> [Instructions to follow]: Find how many lines hold the word "from" and give that number only.

> [Data]:

◆ ◆ ◆

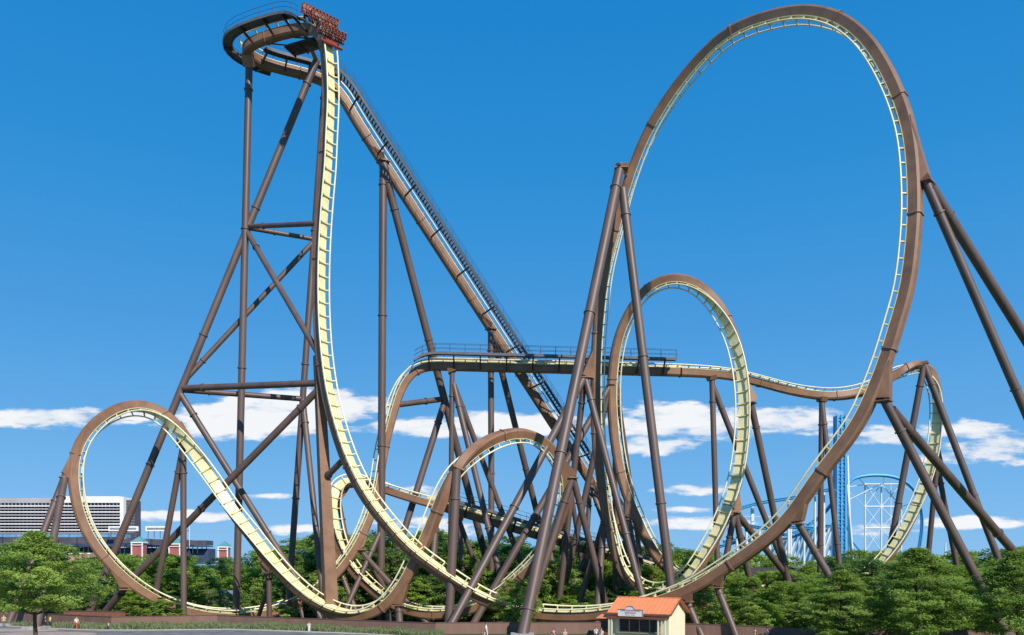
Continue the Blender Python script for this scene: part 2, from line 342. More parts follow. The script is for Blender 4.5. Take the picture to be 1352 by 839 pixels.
def element(key, name, label, every=24):
    i0, i1 = EL[key]
    mid = S[(i0+i1)//2]
    root = thing(name, V((mid.x, mid.y, gz(mid.x, mid.y))), label, 'roller coaster track', 'yellow and brown track sections of the big coaster')
    rng = range(i0, i1+1)
    sp = MB()
    prof = [(-HW, -.002), (-HW, -.80*K), (-.40*K, -HH), (.40*K, -HH), (HW, -.80*K), (HW, -.002)]
    for k in range(5):
        sp.grid([[fr(i, *prof[k]), fr(i, *prof[k+1])] for i in rng], True)
    for i in (i0, i1): sp.face([fr(i, *q) for q in prof])
    sp.build('spine', M['spine'], root, fix=False)
    pl = MB(); a = HW+.03*K; h = .06*K
    for (q, w) in (((-a, h), (a, h)), ((-a, 0), (-a, h)), ((a, h), (a, 0)), ((a, 0), (-a, 0))):
        pl.grid([[fr(i, *q), fr(i, *w)] for i in rng], True)
    pl.build('top_plate', M['plate'], root, fix=False)
    for s_ in (-1, 1):
        rl = MB(); rl.path([fr(i, s_*RG, RH) for i in rng], RR, 8); rl.build('rail', M['rail'], root)
    ties = [i for i in rng if i % STEP == 0]
    if len(ties) > 100:
        ties.sort(key=lambda i: (S[i]-V((0, 0, EYE*K))).length)
        rest = ties[100:]; ties = ties[:100]
        mb = MB()
        src = [v.co.copy() for v in TIE.vertices]; sf = [tuple(p.vertices) for p in TIE.polygons]
        for i in rest:
            o0 = len(mb.v)
            for c in src: mb.v.append(fr(i, c.x, c.y, c.z))
            for f_ in sf: mb.f.append(tuple(o0+q for q in f_)); mb.sm.append(False)
        o = mb.build('crossties', M['tie'], root, fix=False); o['kind'] = 'stuff'
    for i in ties: frame_obj('crosstie', TIE, i, root)
    for i in rng:
        if i % every == 5: frame_obj('joint_flange', FLG, i, root)
    ELO[key] = root
    return root
element('lift', 'lift_hill_track', 'long straight steep lift hill climbing up left to the summit with a stair walkway')
element('turn', 'summit_turnaround_track', 'U-shaped level turnaround at the very top left with dark maintenance walkways round it')
element('drop', 'vertical_drop_track', 'sheer vertical drop below the train with bright yellow face curving out to the right')
element('big', 'tall_loop_track', 'tallest and largest loop, filling the right half of the picture')
element('med', 'middle_loop_track', 'medium loop standing inside the view through the tallest loop')
element('curve', 'twisting_hill_track', 'low twisting hill track at far right joining the level brake run')
element('mcbr', 'level_brake_run_track', 'level elevated brake run with walkway and handrail crossing the middle of the picture')
element('left', 'left_loop_track', 'drop off the level brake run and the leftmost loop in front of the hotel')
element('loop3', 'small_arch_loop_track', 'small arched loop with brown spine in the centre crossing the drop track')
element('turnb', 'low_turn_track', 'low tight turn behind the brown box column climbing to the sloping return track')
element('brake', 'sloping_brake_run_track', 'sloping final brake run with dark walkway descending right behind the supports')

# ---- walkways along a stretch of track
def walkway(root, i0, i1, lo, hi, drop, side_rails=(1,), post=4, joist=3, mesh=True, level=True, rail_h=1.1, bracket=8, under=None, name='walkway'):
    up = V((0, 0, 1))
    def q(i, l, z):
        lat = Lt[i].copy()
        if level: lat.z = 0; lat.normalize(); return S[i]+lat*l*K+up*z*K
        return S[i]+lat*l*K+U[i]*z*K
    dk = MB(); rng = list(range(i0, i1+1))
    for (a, b) in (((lo, drop), (hi, drop)), ((lo, drop-.07), (hi, drop-.07))):
        dk.grid([[q(i, a[0], a[1]), q(i, b[0], b[1])] for i in rng], False)
    for e in (lo, hi):
        for (x0, x1, z0, z1) in ((e-.06, e+.06, drop-.28, drop+.06),):
            dk.grid([[q(i, x0, z0), q(i, x1, z0), q(i, x1, z1), q(i, x0, z1)] for i in rng], False, True)
    d = dk.build('walkway_deck', M['grate'], root, fix=False)
    for i in rng:
        if (i-i0) % bracket == bracket//2:
            br = MB()
            br.beam(q(i, lo, drop-.25) if abs(lo) > abs(hi) else q(i, hi, drop-.25), fr(i, (HW if (lo+hi) > 0 else -HW)*.9, -HH*.9), .09*K, .12*K)
            br.beam(q(i, lo, drop-.2), q(i, hi, drop-.2), .07*K, .12*K)
            br.build('bracket', M['dark'], root)
    for e in side_rails:
        x = hi-.05 if e > 0 else lo+.05
        hr = MB()
        for h in (rail_h*.5, rail_h): hr.path([q(i, x, drop+h) for i in rng[::2]+([rng[-1]] if len(rng) % 2 == 0 else [])], .022*K, 5)
        for i in rng[::post]: hr.tube(q(i, x, drop), q(i, x, drop+rail_h), .022*K, n=5)
        hr.build('handrail', M['dark'], root)
for key, a_, b_ in (('mcbr', 0, 0), ('brake', 6, 0)):
    i0, i1 = EL[key]; fin = MB()
    for k in range(i0+a_, i1-8, 9):
        fin = MB()
        for s_ in (-1, 1):
            c = [fr(k, s_*.36*K, .07*K), fr(k+7, s_*.36*K, .07*K)]
            fin.beam(c[0]+U[k]*.17*K, c[1]+U[k]*.17*K, .05*K, .16*K, U[k])
        fin.beam(fr(k, 0, .1*K), fr(k+7, 0, .1*K), .33*K, .03*K, U[k])
        fin.build('brake_unit', M['plate'], ELO[key])
i0, i1 = EL['mcbr']
walkway(ELO['mcbr'], i0+2, i1+3, -2.2, -1.6, .9, (1, -1), rail_h=1.15, bracket=7)
walkway(ELO['mcbr'], i0+8, i1, 1.6, 2.2, .9, (1,), rail_h=1.15, bracket=7)
i0, i1 = EL['brake']
walkway(ELO['brake'], i0+14, i1, 1.6, 2.2, .85, (1,), rail_h=1.15, bracket=7)
walkway(ELO['brake'], i0+14, i1, -2.2, -1.6, .85, (-1,), rail_h=1.15, bracket=9)
# which side of the lift faces the camera
i0, i1 = EL['lift']
im = (i0+i1)//2
near = 1 if Lt[im].y < 0 else -1
# stair walkway on the near side of the lift: treads, stringers, rails
st = MB(); sr = MB(); sb = MB(); hr = MB()
for i in range(i0+2, i1+4):
    for e in (2.7, 3.8):
        a, b = fr(i, near*e*K, -.1*K), fr(i+1, near*e*K, -.1*K); st.beam(a, b, .05*K, .15*K)
    for h in (0,):
        c = fr(i, near*3.25*K, -.1*K)+T[i]*h*DS
        ax = (V((Lt[i].x, Lt[i].y, 0)).normalized(), V((T[i].x, T[i].y, 0)).normalized(), V((0, 0, 1)))
        sr.box(c, (.54*K, .10*K, .025*K), ax)
    if i % 12 == 0:
        sb = MB(); sb.beam(fr(i, near*3.8*K, -.25*K), fr(i, near*.45*K, -.75*K), .08*K, .09*K); sb.build('bracket', M['dark'], ELO['lift'])
for e in (2.7, 3.8):
    for h in (.4, .75, 1.1): hr.path([fr(i, near*e*K, -.1*K)+V((0, 0, h*1.25*K)) for i in range(i0+2, i1+5, 3)], .02*K, 5)
    for i in range(i0+2, i1+4, 3): hr.tube(fr(i, near*e*K, -.1*K), fr(i, near*e*K, -.1*K)+V((0, 0, 1.37*K)), .02*K, n=5)
st.build('stair_stringer', M['dark'], ELO['lift']); sr.build('stair_treads', M['grate'], ELO['lift'])
hr.build('handrail', M['dark'], ELO['lift'])
# cable tray with teeth on the far side
ct = MB()
for i in range(i0+2, i1):
    ct.beam(fr(i, -near*1.35*K, .1*K), fr(i+1, -near*1.35*K, .1*K), .05*K, .08*K)
    ct.beam(fr(i, -near*.5*K, .1*K), fr(i, -near*1.35*K, .1*K), .03*K, .04*K)
ct.build('cable_tray', M['dark'], ELO['lift'])
# summit walkways: outside edge all round, and an inner one along the back branch
i0, i1 = EL['turn']
cen = (S[i0]+S[i1])/2
out = 1 if (S[(i0+i1)//2]+Lt[(i0+i1)//2]-cen).length > (S[(i0+i1)//2]-cen).length else -1
def rng2(a, b): return (min(a, b), max(a, b))
imid = min(range(i0, i1), key=lambda j: S[j].x)
lo, hi = rng2(out*1.7, out*2.75)
walkway(ELO['turn'], imid-9, i1-6, lo, hi, .1, (out,), rail_h=1.15, bracket=6)
lo, hi = rng2(-out*1.5, -out*2.3)
walkway(ELO['turn'], i0-2, imid-4, lo, hi, .25, (-out,), rail_h=.9, bracket=6)
# evacuation platform hung inside the turnaround beside the brink
j = i1-8
ep = MB()
h1 = V((T[j-10].x, T[j-10].y, 0)).normalized(); h2 = V((Lt[j-10].x, Lt[j-10].y, 0)).normalized()*(-out)
c0 = at(411, 59, 97.6)
for k in range(7):
    ep.beam(c0-h1*3.1*K+h2*(-.9+.3*k)*K, c0+h1*2.6*K+h2*(-.9+.3*k)*K, .09*K, .10*K)
for k in (-3.0, -1.2, .8, 2.5):
    ep.beam(c0+h1*k*K-h2*1.1*K-V((0, 0, .14*K)), c0+h1*k*K+h2*1.1*K-V((0, 0, .14*K)), .07*K, .09*K)
for k in (-2.8, .6):
    ep.beam(c0+h1*k*K-h2*1.0*K, fr(j-12+int((k)*2), -out*HW, -.6*K), .06*K, .06*K)
ep.build('evacuation_platform', M['dark'], ELO['turn'])

# ------------------------------------------------------------------ supports
def spine_pt(key, px, py):
    i0, i1 = EL[key]
    def d(i):
        q = proj(fr(i, 0, -HH*.6)); return (q[0]-px)**2+(q[1]-py)**2
    return min(range(i0, i1+1), key=d)
def ground_on_line(t, b, Yb):
    """base point: on the picture line t->b, at distance Yb, on the ground"""
    X = 0; py = 830
    for _ in range(12):
        px = t[0]+(py-t[1])*(b[0]-t[0])/(b[1]-t[1]); X = (px-CX)/F*Yb*K
        g = gz(X, Yb*K)/K; py = HY+(EYE-g)*F/Yb
    return V((X, Yb*K, g*K))
def on_leg(leg, py):
    a, b = leg[0], leg[1]
    lo, hi = 0., 1.
    for _ in range(40):
        m_ = (lo+hi)/2
        if proj(a.lerp(b, m_))[1] < py: lo = m_
        else: hi = m_
    return a.lerp(b, lo)
def mk_leg(root, a, b, r, name='leg', foot=True, rings=True, every=17.0):
    mb = MB(); mb.tube(a, b, r*K, n=18)
    o = mb.build(name, M['post'], root)
    d = (b-a).normalized(); Ln = (b-a).length
    if rings:
        n_ = max(1, int(Ln/K/every)); 
        for k in range(n_+1):
            t = (k*every*K+3.2*K) if Ln > 8*K else .9*K
            if t > Ln-1*K: break
            f = bpy.data.objects.new('flange', RING); C.objects.link(f); f.parent = o
            z = d; x = z.orthogonal().normalized(); y = z.cross(x)
            R = Matrix((x, y, z)).transposed().to_4x4()
            f.matrix_local = Matrix.Translation(a+d*t-org(o)) @ R @ Matrix.Diagonal(((r+.10)*K, (r+.10)*K, .16*K, 1))
    if foot:
        fb = MB(); g = gz(b.x, b.y); s_ = (r+.55)*K
        fb.box((b.x, b.y, g+.05*K), (s_, s_, .28*K)); fb.build('footing', M['concrete'], root)
    return (a, b, o)
HAUNCH = {(1221, 238): 13, (86, 628): 11, (820, 222): 2, (603, 620): 2, (1167, 527): 6, (772, 497): 6, (946, 773): 3, (906, 792): 2, (1053, 689): 4, (805, 510): 8}
def support(label, key, jx, jy, legs, r=.42, braces=(), name='track_support', dy=0):
    """joint at pixel jx,jy on track section key; legs: (bx,by,Yb[,r][,jx,jy])"""
    i = spine_pt(key, jx, jy); Yj = fr(i, 0, -HH).y/K+dy
    J = at(jx, jy, Yj)
    res = []
    bases = [ground_on_line((l[4], l[5]) if len(l) > 4 else (jx, jy), (l[0], l[1]), l[2]) for l in legs]
    ctr = sum(bases, V((0, 0, 0)))/len(bases)
    root = thing(name, V((ctr.x, ctr.y, gz(ctr.x, ctr.y))), label, 'steel support', 'brown steel supports of the coaster')
    for l, bs in zip(legs, bases):
        rr = l[3] if len(l) > 3 and l[3] else r
        top = at(l[4], l[5], Yj) if len(l) > 4 else J
        res.append(mk_leg(root, top, bs, rr))
    # haunch from the girder to the joint
    back = fr(i, 0, -HH*.75); d = (J-back)
    hb = MB()
    sg = 1 if T[i].z > 0 else -1
    if d.length > .3*K and abs(T[i].z) > .35:
        lo_i = max(EL[key][0], min(EL[key][1], i-sg*1)); hi_i = max(EL[key][0], min(EL[key][1], i+sg*HAUNCH.get((jx, jy), 5)))
        w0, w1 = HW*.97, (r+.12)*K
        A = fr(hi_i, 0, -HH*.93); B = fr(lo_i, 0, -HH*.7); lt = Lt[i]; dn = (J-A).normalized(); tn = (B-J); tn = (tn-dn*0).normalized()
        j0 = J-tn*(r+.15)*K; j1 = J+tn*(r+.15)*K
        hb.hexa([A-lt*w0, A+lt*w0, j0+lt*w1, j0-lt*w1], [B-lt*w0, B+lt*w0, j1+lt*w1, j1-lt*w1])
        hb.beam(J-V((0, 0, .26*K)), J-V((0, 0, .14*K)), (r+.24)*K, (r+.24)*K, lt)
    elif d.length > .5*K:
        hb.beam(back, J, HW*.85, .8*K, Lt[i], w2=(r+.15)*K, h2=(r+.15)*K)
    else:
        dd = V((0, 0, -1)); hb.beam(back, J+dd*.25*K, HW*.8, .8*K, Lt[i], w2=(r+.12)*K, h2=(r+.12)*K)
    hb.build('head_bracket', M['spine'], root)
    return root, res, J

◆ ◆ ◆

> [Task answer]: 2